Segundo a doutrina oficial, que é quase universalmente aceite e considerada justa e admirável, os Estados Unidos têm legitimidade para conduzirem uma guerra terrorista contra os afegãos até que eles entreguem os suspeitos pretendidos por Washington, que recusa fornecer provas ou pedir a extradição desses suspeitos ou, segundo as últimas declarações de Sir Michael Boyce, até que substituam os seus dirigentes. Bem, quem quer que não seja um hipócrita no sentido dos Evangelhos concluirá imediatamente, portanto, que o Haiti tem legitimidade para conduzir acções terroristas em grande escala contra os Estados Unidos até que lhe seja entregue um assassino, Emmanuel Constant, que já foi condenado por chefiar forças terroristas responsáveis pela morte de quatro ou cinco mil pessoas.

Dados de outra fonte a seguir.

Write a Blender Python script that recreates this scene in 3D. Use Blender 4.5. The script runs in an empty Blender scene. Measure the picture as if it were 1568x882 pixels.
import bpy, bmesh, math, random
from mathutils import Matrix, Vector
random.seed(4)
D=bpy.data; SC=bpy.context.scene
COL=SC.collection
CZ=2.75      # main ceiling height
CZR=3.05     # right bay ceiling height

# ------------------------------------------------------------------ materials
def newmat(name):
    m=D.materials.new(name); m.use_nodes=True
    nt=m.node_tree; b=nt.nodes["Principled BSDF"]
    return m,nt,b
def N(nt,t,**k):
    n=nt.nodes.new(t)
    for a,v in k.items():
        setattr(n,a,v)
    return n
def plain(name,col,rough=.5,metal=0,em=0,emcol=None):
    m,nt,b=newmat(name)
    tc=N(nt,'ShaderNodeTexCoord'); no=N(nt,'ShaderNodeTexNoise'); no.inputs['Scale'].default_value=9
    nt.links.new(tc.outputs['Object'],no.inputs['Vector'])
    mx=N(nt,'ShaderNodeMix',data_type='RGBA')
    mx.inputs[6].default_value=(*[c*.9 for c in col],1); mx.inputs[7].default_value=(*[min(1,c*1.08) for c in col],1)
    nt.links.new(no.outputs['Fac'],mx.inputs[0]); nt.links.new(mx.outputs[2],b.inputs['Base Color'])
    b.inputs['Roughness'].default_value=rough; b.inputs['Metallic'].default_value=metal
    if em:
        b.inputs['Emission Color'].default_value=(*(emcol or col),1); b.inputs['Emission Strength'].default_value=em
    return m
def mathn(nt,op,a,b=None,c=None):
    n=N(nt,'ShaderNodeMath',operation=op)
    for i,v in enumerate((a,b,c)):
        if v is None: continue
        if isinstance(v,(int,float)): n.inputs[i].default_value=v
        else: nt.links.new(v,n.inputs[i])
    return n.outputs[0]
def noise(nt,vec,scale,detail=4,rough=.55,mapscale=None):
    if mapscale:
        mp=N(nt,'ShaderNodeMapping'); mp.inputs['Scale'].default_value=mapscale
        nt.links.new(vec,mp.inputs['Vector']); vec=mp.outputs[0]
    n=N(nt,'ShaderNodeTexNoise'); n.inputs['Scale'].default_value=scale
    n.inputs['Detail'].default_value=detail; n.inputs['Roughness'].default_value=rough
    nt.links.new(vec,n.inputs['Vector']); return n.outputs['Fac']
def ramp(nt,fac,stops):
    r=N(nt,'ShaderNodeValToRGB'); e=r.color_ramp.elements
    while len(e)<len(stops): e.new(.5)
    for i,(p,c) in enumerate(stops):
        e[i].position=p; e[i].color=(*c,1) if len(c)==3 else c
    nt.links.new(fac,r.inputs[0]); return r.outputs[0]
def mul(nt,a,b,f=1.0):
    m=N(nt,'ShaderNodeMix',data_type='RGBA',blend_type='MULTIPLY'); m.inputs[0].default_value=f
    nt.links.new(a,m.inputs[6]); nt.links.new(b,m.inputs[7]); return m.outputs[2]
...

Neste caso, não há nada a dizer acerca de provas. As autoridades haitianas pediram repetidas vezes a extradição de Constant, a última vez em 30 de Setembro de 2001, mesmo no meio de toda a retórica sobre o Afeganistão ser sujeito a acções terroristas se não entregasse determinados presumíveis terroristas. Claro que, no caso de Constant, trata-se apenas de quatro ou cinco mil pretos. Aposto que não se acha que sejam muitos.
Ou talvez os haitianos devessem empreender acções terroristas em massa nos Estados Unidos. Como não dispõem de bombas talvez pudessem recorrer ao bioterrorismo ou algo assim, não sei, até que os Estados Unidos mudem os seus governantes que são, de facto, responsáveis por terríveis crimes contra o povo do Haiti durante todo o Século XX.
Mantendo-nos nos truísmos morais, certamente que a Nicarágua tem legitimidade para fazer o mesmo, eventualmente tomando como alvo os dirigentes da redeclarada Guerra contra o terrorismo, que, em muitos casos, são os mesmos que a atacaram. Recorde-se que o ataque terrorista contra a Nicarágua foi mesmo muito mais grave do que o 11 de Setembro; foram mortas dezenas de milhares de pessoas, o país foi devastado e talvez nunca mais recupere.
Este exemplo costuma ser incontroverso pelo que não vale a pena apresentar argumentos sobre o caso. E é incontroverso devido à decisão do Tribunal Mundial que condenou os Estados Unidos por terrorismo internacional, apoiado numa resolução do Conselho de Segurança da ONU que dirigia um apelo a todos os Estados para que respeitassem o Direito Internacional — resolução que não mencionava ninguém em particular, embora toda a gente soubesse quem era o destinatário, e que foi vetada pelos Estados Unidos (com a abstenção da Grã-Bretanha). Também a Assembleia Geral, em sucessivas resoluções, confirmou a mesma coisa, com a oposição dos Estados Unidos e de mais um ou dois estados clientes. O Tribunal Mundial ordenou aos Estados Unidos que acabassem com o crime do terrorismo internacional e pagassem indemnizações. Os Estados Unidos responderam com uma decisão apoiada pelos dois partidos para intensificar o ataque imediatamente; já referi a reacção dos Meios de Comunicação Social. Tudo isto continuou até o cancro ser destruído e ainda hoje continua.
Assim, em Novembro de 2001 realizaram-se eleições na Nicarágua, em plena Guerra contra o terrorismo, e os Estados Unidos intervieram radicalmente, avisando a Nicarágua de que não aceitariam o resultado errado e até disseram porquê. A Secretaria de Estado norte-americana explicou que não se pode ignorar o papel da Nicarágua no terrorismo internacional na década de 1980, quando resistiu ao ataque terrorista internacional que provocou depois a condenação dos Estados Unidos, pelas mais altas autoridades internacionais, por terrorismo internacional.
Tudo isto se passou sem comentários, numa cultura intelectual que é simplesmente dedicada, com paixão, ao terrorismo e à hipocrisia. Pode olhar-se e ver-se como tudo isto foi tratado nos Estados Unidos. Incidentalmente, também pode experimentar-se pôr em prática a teoria da «guerra justa» neste caso incontroverso.